Morissette seethes against misogyny over a gurgling electro beat on “Woman Down,” laments the ruinous toll of addiction on the standout piano dirge “Havoc,” and addresses the cost of suppressing one’s nature on the ominous “Numb.”
Much of the album’s personal angst seems to be rooted in past mistakes. While journalists are discouraged from asking Morissette about past romances, she makes numerous references to at least one destructive relationship that she came close to gilding into permanence.
Of “Til You,” for instance, she says: “It was me thanking my husband and, frankly, myself, for persevering and not committing for life with someone that I knew on some level would ensure my downfall.”

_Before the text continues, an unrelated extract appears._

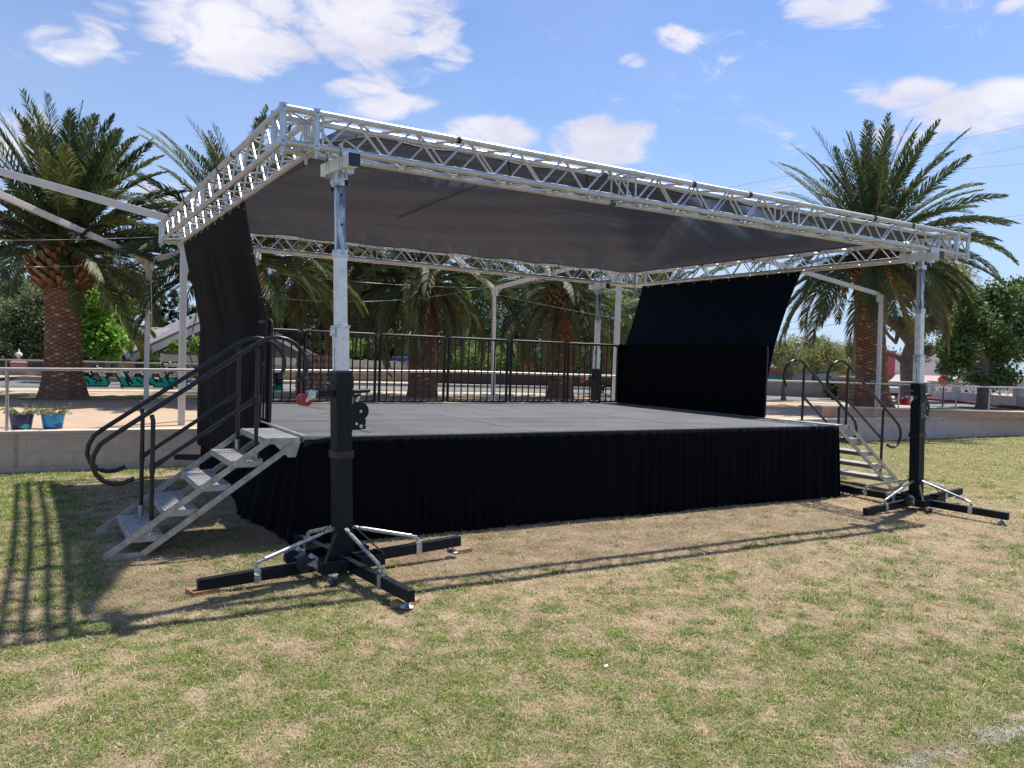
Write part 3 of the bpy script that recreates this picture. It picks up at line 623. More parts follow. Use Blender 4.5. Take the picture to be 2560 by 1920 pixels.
# ------------------------------------------------------------ lifting towers
def make_tower():
    t = thing('lifting_tower', (0, 0, 0), None, 'tower', 'lifting towers under the truss corners')
    MB().box((-.066, -.066, .07), (.066, .066, 1.54)).build('lower_mast', BLK, t, bevel=.006)
    mb = MB(); mb.box((-.076, -.076, .845), (.076, .076, .905)); mb.box((-.072, -.072, 1.525), (.072, .072, 1.547)); build_each(mb, 'collar', BLKR, t, bevel=.003)
    MB().box((-.052, -.052, 1.50), (.052, .052, 1.90)).build('second_mast', GALVL, t, bevel=.008)
    mb = MB(); mb.box((-.058, -.058, 1.885), (.058, .058, 1.907)); mb.box((-.083, -.03, 1.82), (-.052, .02, 1.89)); m2 = build_each(mb, 'mast_bracket', GALV, t, bevel=.003)
    MB().box((-.044, -.044, 1.90), (.044, .044, 2.50)).build('third_mast', GALVL, t, bevel=.012)
    mb = MB(); mb.box((-.048, -.048, 2.44), (.048, .048, 2.505)); mb.box((.046, -.02, 2.42), (.06, .02, 2.50)); build_each(mb, 'mast_bracket', GALV, t, bevel=.004)
    MB().box((-.034, -.034, 2.50), (.034, .034, 3.00)).build('top_mast', GALVD, t, bevel=.006)
    mb = MB()
    for z in (2.70, 2.93): mb.cyl((0, -.0355, z), (0, -.033, z), .010, 12)
    mb.cyl((0, -.0535, 1.80), (0, -.0515, 1.80), .004, 8); mb.cyl((-.0535, 0, 1.72), (-.0515, 0, 1.72), .007, 8); mb.box((-.0533, -.003, 1.55), (-.0515, .003, 1.72)); build_each(mb, 'pin_hole', RUB, t)
    # truss cradle on top
    mb = MB(); mb.box((-.05, -.05, 3.0), (.05, .05, 3.06)); mb.box((-.028, -.028, 3.05), (.028, .028, 3.12)); mb.box((-.075, -.012, 3.01), (.075, .012, 3.04)); mb.build('cradle_neck', GALV, t, bevel=.003)
    cr = MB().box((-.045, -.27, 3.115), (.045, .27, 3.212)).build('cradle_beam', GALVL, t, bevel=.004)
    MB().box((-.046, -.272, 3.114), (.046, -.262, 3.213)).build('end_cap', mat('navy_cap', (.012, .022, .07), .5), cr)
    mb = MB()
    for y in (-.127, .127):
        mb.box((-.05, y-.028, 3.08), (.05, y-.022, 3.25)); mb.box((-.05, y+.022, 3.08), (.05, y+.028, 3.25))
        mb.tube([(.0, y, 3.10), (.0, y, 3.01)], .008, 8); mb.box((-.05, y-.03, 3.235), (-.042, y+.03, 3.31))
    mb.tube([(-.04, -.127, 3.31), (0, -.127, 3.335), (.10, -.127, 3.28)], .006, 8)
    build_each(mb, 'clamp', GALV, cr, bevel=.002)
    mb = MB()
    for y in (-.127, .127): mb.cyl((.0, y, 2.985), (.0, y, 3.03), .016, 10)
    build_each(mb, 'knob', RUB, cr)
    # base frame: short box frames between the legs round the mast foot
    mb = MB()
    for sx in (-1, 1):
        for sy in (-1, 1):
            mb.beam((sx*.055, sy*.05, .135), (sx*.055, sy*.245, .135), .008, .09); mb.beam((sx*.055, sy*.245, .135), (sx*.26, sy*.245, .135), .008, .09); mb.beam((sx*.26, sy*.24, .135), (sx*.26, sy*.045, .135), .008, .09)
    mb.box((-.09, -.09, .05), (.09, .09, .09))
    mb.build('base_frame', BLK, t)
    mb = MB()
    for sx in (-1, 1):
        for sy in (-1, 1): mb.beam((sx*.066, sy*.066, .40), (sx*.255, sy*.24, .175), .022, .006)
    mb.box((-.069, -.069, .395), (.069, .069, .401))
    build_each(mb, 'gusset', BLK, t)
    dirs = [(1, 0), (0, 1), (-1, 0), (0, -1)]
    for i, (dx, dy) in enumerate(dirs):
        px, py = -dy, dx
        lg = MB().beam((dx*.05, dy*.05, .108), (dx*1.13, dy*1.13, .108), .058, .088).build('leg', BLK, t, bevel=.004)
        mb = MB()
        for r_ in (.86, .94, 1.06):
            for s in (-1, 1): mb.cyl((dx*r_+px*.0275*s, dy*r_+py*.0275*s, .11), (dx*r_+px*.0305*s, dy*r_+py*.0305*s, .11), .0065, 8)
        build_each(mb, 'pin_hole', RUB, lg)
        fx, fy = dx*1.06, dy*1.06
        mb = MB(); mb.cyl((fx, fy, .03), (fx, fy, .075), .011, 8); mb.tube([(fx, fy, .016), (fx, fy, .019), (fx, fy, .033), (fx, fy, .042)], [.052, .052, .022, .016], 18); mb.build('foot', GALV, lg, True)
        mb = MB(); c0 = .70; mb.beam((dx*(c0-.026), dy*(c0-.026), .108), (dx*(c0+.026), dy*(c0+.026), .108), .066, .102); mb.beam((dx*c0, dy*c0, .158), (dx*c0, dy*c0, .195), .02, .03, (dx, dy, 0))
        mb.tube([(dx*c0+px*.033, dy*c0+py*.033, .12), (dx*c0+px*.05, dy*c0+py*.05, .115), (dx*(c0+.03)+px*.055, dy*(c0+.03)+py*.055, .125)], .006, 8); build_each(mb, 'clamp', GALV, lg)
        st = MB(); A = Vector((dx*.085, dy*.085, .375)); B = Vector((dx*(c0-.01), dy*(c0-.01), .205)); d = (B-A)
        st.tube([A+d*.0, A+d*.10], .013, 10); st.tube([A+d*.12, A+d*.155, A+d*.16, A+d*.88, A+d*.885, A+d*.91], [.013, .013, .016, .016, .018, .018], 12); st.tube([A+d*.91, B], .011, 10)
        st.beam(A-d.normalized()*.03, A+d*.05, .03, .02); st.build('stay', GALV, t, True)
    # transport wheels on brackets, folded up (left side) and a swivel caster in front
    for (x, y) in ((-.36, -.10), (-.36, .16)):
        w = MB(); w.cyl((x, y-.022, .16), (x, y+.022, .16), .062, 24); wo = w.build('wheel', RUB, t, True)
        b_ = MB(); b_.prism([(x+.01, y-.027, .16), (x+.10, y-.027, .20), (x+.10, y-.027, .11)], (0, .004, 0)); b_.prism([(x+.01, y+.023, .16), (x+.10, y+.023, .20), (x+.10, y+.023, .11)], (0, .004, 0)); b_.box((x+.085, y-.035, .10), (x+.10, y+.035, .205)); b_.prism([(x+.03, y-.02, .20), (x+.06, y-.02, .235), (x+.10, y-.02, .20)], (0, .04, 0)); b_.build('wheel_bracket', GALV, wo)
    w = MB(); w.cyl((-.22, -.275, .055), (-.18, -.275, .055), .046, 20); wo = w.build('wheel', mat('navy_wheel', (.012, .022, .06), .5), t, True)
    b_ = MB(); b_.box((-.235, -.30, .088), (-.165, -.25, .094)); b_.box((-.228, -.295, .055), (-.222, -.255, .09)); b_.box((-.178, -.295, .055), (-.172, -.255, .09)); b_.build('wheel_bracket', GALV, wo)
    # arm with twin red transport wheels
    mb = MB(); mb.beam((-.20, -.03, 1.37), (.07, -.03, 1.37), .05, .045); mb.box((-.078, -.078, 1.345), (.078, .078, 1.395)); mb.tube([(.07, -.02, 1.378), (.23, -.02, 1.378), (.245, -.02, 1.378)], [.017, .017, .012], 12); arm = mb.build('wheel_arm', BLK, t)
    for dy in (-.035, .022):
        w = MB(); w.cyl((-.315, dy-.03, 1.325), (-.315, dy+.012, 1.325), .048, 24); wo = w.build('wheel', RED, t, True)
        b_ = MB(); b_.cyl((-.315, dy-.034, 1.325), (-.315, dy-.031, 1.325), .012, 12); b_.prism([(-.33, dy-.038, 1.31), (-.245, dy-.038, 1.345), (-.245, dy-.038, 1.39), (-.29, dy-.038, 1.40)], (0, .004, 0)); b_.build('wheel_bracket', GALV, wo)
    MB().tube([(-.255, 0, 1.375), (-.20, 0, 1.375)], [.03, .022], 14).build('arm_hub', GALV, t, True)
    mb = MB(); mb.tube([(-.066, .03, 1.44), (-.10, .03, 1.45)], .010, 8); mb.build('pull_pin', GALV, t, True)
    # brake winch on the right side
    pr = []
    for a in range(-60, 150, 15): pr.append((.155+.072*math.cos(R(a)), -.035, 1.215+.072*math.sin(R(a))))
    pr += [(.066, -.035, 1.285), (.066, -.035, 1.065), (.20, -.035, 1.07), (.20, -.035, 1.15)]
    w = MB().prism(pr, (0, .012, 0)).prism([(x, y+.075, z) for x, y, z in pr], (0, .01, 0)).build('winch', BLK, t)
    mb = MB(); mb.cyl((.155, -.03, 1.215), (.155, .045, 1.215), .045, 20); mb.cyl((.155, -.04, 1.215), (.155, -.034, 1.215), .012, 12)
    for x, z, r_ in ((.115, 1.115, .011), (.155, 1.095, .015), (.19, 1.10, .005)): mb.cyl((x, -.042, z), (x, -.034, z), r_, 12)
    build_each(mb, 'winch_bolt', GALV, w, True)
    mb = MB(); mb.beam((.165, .06, 1.28), (.195, .06, 1.345), .008, .02); mb.build('crank_handle', GALV, w)
    MB().cyl((.14, .06, 1.335), (.20, .06, 1.345), .014, 10).build('crank_grip', RUB, w, True)
    MB().box((.066, -.025, 1.40), (.10, .025, 1.50)).build('pulley_box', BLK, t)
    MB().tube([(.088, 0, 1.42), (.105, 0, 1.25)], .002, 5).build('lift_cable', WIREL, t)
    for o in t.children_recursive:
        for v in o.data.vertices:
            if v.co.z > .52: v.co.z += .10
    return t
tw = make_tower()
TL = [((0.0, -1.0, 0), 6, 'black and galvanised lifting tower on four splayed legs in front of the left stage corner'),
      ((7.73, -1.0, 0), 3, 'black and galvanised lifting tower on four splayed legs in front of the right stage corner'),
      ((7.40, 5.53, 0), 3, 'lifting tower seen through the guard rails behind the back right stage corner'),
      ((.78, 5.53, 0), -25, 'lifting tower hidden behind the left black side curtain at the back')]
towers = []
for i, (loc, yaw, lab) in enumerate(TL):
    o = tw if i == 0 else copy_tree(tw)
    o.location = (loc[0], loc[1], 0)
    o.rotation_euler = (0, R((-2.0, -2.8, 0, 0)[i]), R(yaw))
    o['label'] = lab; towers.append(o)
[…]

She offers new perspective on her career, too.
Morissette was only 21 when “Jagged Little Pill” launched her into rarefied air, reaching diamond certification twice in Canada and selling 16-times platinum in the U.S. en route to a four-trophy haul at the Grammys. She never again reached the commercial standard set by that album — few, of course, ever have — and was uneasy in the spotlight it created.
So it’s not surprising to hear Morissette rage against the emptiness of the pursuit of fame on the clattering “Celebrity.”

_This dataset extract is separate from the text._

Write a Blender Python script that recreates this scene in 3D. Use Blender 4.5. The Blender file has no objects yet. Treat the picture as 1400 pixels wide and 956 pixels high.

“That was a commentary on the whole bill of goods I was sold on fame affording high self-esteem and great friends and joy and constant bliss,” she said.
“After ‘Jagged Little Pill,’ I could see that in and of itself, fame was hollow. And it amplified whatever was already there. So if there was self-doubt or self-sabotage or self-hatred, it just put it on steroids….

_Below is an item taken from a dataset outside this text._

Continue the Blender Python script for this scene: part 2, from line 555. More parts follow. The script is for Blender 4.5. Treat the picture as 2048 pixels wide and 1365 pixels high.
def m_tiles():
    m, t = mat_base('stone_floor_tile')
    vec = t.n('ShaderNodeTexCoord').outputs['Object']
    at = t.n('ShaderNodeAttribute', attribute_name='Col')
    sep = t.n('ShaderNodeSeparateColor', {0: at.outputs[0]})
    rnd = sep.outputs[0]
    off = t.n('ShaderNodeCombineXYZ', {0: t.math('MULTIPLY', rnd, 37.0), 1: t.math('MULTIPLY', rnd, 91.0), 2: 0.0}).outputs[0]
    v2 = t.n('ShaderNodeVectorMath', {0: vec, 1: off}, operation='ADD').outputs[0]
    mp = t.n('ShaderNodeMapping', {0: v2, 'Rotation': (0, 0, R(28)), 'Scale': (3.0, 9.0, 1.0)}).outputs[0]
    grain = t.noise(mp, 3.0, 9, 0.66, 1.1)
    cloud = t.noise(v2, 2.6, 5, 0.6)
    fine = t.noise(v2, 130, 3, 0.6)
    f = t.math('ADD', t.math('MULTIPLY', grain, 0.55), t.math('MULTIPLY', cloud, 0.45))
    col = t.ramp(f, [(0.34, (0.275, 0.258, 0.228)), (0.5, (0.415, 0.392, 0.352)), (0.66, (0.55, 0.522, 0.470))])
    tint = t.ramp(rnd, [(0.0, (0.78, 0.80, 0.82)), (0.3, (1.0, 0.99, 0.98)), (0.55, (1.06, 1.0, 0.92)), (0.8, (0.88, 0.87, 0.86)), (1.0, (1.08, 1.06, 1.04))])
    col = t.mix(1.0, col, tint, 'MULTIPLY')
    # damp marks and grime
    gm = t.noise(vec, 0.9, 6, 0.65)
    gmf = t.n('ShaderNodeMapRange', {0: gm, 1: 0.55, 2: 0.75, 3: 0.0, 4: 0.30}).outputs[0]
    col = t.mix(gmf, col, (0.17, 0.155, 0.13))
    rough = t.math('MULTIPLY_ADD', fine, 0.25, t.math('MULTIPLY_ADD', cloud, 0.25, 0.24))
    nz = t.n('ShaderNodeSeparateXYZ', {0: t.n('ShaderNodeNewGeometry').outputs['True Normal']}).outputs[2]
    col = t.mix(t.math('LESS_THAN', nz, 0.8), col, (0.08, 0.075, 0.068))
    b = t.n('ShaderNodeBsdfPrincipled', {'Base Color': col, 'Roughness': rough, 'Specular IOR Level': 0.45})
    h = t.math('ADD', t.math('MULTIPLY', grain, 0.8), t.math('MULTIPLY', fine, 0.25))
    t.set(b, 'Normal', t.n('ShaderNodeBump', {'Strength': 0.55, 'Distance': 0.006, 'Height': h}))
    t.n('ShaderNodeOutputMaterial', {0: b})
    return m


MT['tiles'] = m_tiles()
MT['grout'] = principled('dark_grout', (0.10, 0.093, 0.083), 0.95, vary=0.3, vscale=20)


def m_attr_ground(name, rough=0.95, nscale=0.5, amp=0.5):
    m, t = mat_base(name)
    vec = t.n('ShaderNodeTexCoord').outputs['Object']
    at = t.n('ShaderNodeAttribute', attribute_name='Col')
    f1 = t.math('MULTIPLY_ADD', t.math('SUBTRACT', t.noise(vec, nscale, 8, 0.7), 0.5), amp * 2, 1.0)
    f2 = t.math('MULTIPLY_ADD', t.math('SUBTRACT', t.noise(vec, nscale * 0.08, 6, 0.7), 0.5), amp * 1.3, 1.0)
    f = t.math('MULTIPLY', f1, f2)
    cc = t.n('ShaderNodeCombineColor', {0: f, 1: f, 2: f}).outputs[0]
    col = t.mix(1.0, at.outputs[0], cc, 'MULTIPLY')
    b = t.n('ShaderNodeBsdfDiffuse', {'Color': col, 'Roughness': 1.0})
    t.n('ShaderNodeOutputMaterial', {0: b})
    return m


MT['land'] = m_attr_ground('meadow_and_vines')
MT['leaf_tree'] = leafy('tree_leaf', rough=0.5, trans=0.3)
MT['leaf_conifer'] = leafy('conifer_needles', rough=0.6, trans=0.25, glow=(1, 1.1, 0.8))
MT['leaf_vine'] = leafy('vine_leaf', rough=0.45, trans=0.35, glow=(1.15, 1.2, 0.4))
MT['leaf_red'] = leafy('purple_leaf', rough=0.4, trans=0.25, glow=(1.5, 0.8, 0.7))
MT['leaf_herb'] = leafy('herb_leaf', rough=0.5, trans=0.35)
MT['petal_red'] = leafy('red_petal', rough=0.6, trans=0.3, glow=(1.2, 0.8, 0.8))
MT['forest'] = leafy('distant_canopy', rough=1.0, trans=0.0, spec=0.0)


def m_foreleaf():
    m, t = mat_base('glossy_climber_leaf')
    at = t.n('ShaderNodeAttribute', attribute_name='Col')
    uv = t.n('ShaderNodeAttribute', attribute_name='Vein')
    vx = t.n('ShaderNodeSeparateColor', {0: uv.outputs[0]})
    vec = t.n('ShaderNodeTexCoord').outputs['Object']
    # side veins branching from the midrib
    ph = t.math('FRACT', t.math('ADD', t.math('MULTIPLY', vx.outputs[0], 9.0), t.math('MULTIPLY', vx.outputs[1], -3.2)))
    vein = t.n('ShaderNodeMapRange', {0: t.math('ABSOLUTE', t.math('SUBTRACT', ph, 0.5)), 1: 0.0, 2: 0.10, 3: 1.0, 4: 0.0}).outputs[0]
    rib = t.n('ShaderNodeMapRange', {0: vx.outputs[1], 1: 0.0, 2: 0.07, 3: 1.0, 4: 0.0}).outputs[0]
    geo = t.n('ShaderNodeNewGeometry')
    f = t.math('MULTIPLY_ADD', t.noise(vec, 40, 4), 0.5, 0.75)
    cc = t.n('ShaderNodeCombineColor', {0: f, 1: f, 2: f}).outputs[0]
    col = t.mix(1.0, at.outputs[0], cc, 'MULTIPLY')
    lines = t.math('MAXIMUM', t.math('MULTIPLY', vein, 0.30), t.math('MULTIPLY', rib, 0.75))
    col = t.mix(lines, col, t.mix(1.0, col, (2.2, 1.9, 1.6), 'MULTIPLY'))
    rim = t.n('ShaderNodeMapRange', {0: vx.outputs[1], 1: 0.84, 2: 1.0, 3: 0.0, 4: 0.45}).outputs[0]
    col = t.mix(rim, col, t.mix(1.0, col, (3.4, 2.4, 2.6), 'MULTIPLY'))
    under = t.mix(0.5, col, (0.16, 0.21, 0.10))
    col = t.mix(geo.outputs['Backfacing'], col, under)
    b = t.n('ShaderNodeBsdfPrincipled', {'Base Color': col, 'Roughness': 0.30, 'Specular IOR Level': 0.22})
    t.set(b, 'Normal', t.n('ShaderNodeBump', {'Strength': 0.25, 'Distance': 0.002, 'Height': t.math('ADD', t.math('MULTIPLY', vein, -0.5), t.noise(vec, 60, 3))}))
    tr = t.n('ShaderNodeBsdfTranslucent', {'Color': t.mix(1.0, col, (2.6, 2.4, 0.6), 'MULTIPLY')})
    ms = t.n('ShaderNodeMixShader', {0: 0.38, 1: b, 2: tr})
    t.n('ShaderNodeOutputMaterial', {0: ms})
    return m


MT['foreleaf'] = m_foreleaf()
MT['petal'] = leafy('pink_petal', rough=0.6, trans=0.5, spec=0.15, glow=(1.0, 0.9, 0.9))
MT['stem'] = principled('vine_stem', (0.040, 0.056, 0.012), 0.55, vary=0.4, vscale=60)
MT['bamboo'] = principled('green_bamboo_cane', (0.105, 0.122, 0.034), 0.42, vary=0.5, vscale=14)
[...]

“There was a period of time where I was horrified … (because) although I was a ham on stage, I was really introverted. So I would sit on park benches and watch people for hours, and then all of a sudden everybody’s eyeballs turned towards me, and I was the watched one. It was horrifying. I didn’t like that.”
Now? She’s more comfortable.
“I could see, in the late ’90s especially, that I could use fame as a tool. It became a means to an end. It was a way for me to serve my agenda of upliftment and serving compassion and empathy…. So I use fame now.”
Indeed, Morissette is quite open now. She’s still trying to complete a memoir, a project she’s been nurturing since 1999 that she swears will “come to fruition” next year.
She also freely shared her thoughts on attachment parenting — a sometimes-controversial child-rearing approach based generally around the idea of being a sensitive, available parent. In an essay for the Huffington Post earlier this year, Morissette extolled the virtues of the approach, including breast-feeding into toddlerhood.
The post generated more than 1,000 comments, which predictably ranged from supportive to decidedly not.
But if you think that any of the corrosive criticism slung Morissette’s way had an effect on her — well, you oughta get to know the new Alanis.
“I don’t really give a (crap),” said a smiling Morissette — in fact using a different four-letter expletive — before noting how she’s changed.
“Perhaps as a Canadian and certainly, my own personal conditioning was such that I (used to be) a people pleaser. And I was terrified of conflict, and I was terrified of people disapproving.
“Now I’m less concerned. And I’m more concerned about engaging with the people who feel compelled and pulled toward what I’m talking about — or are living it themselves.”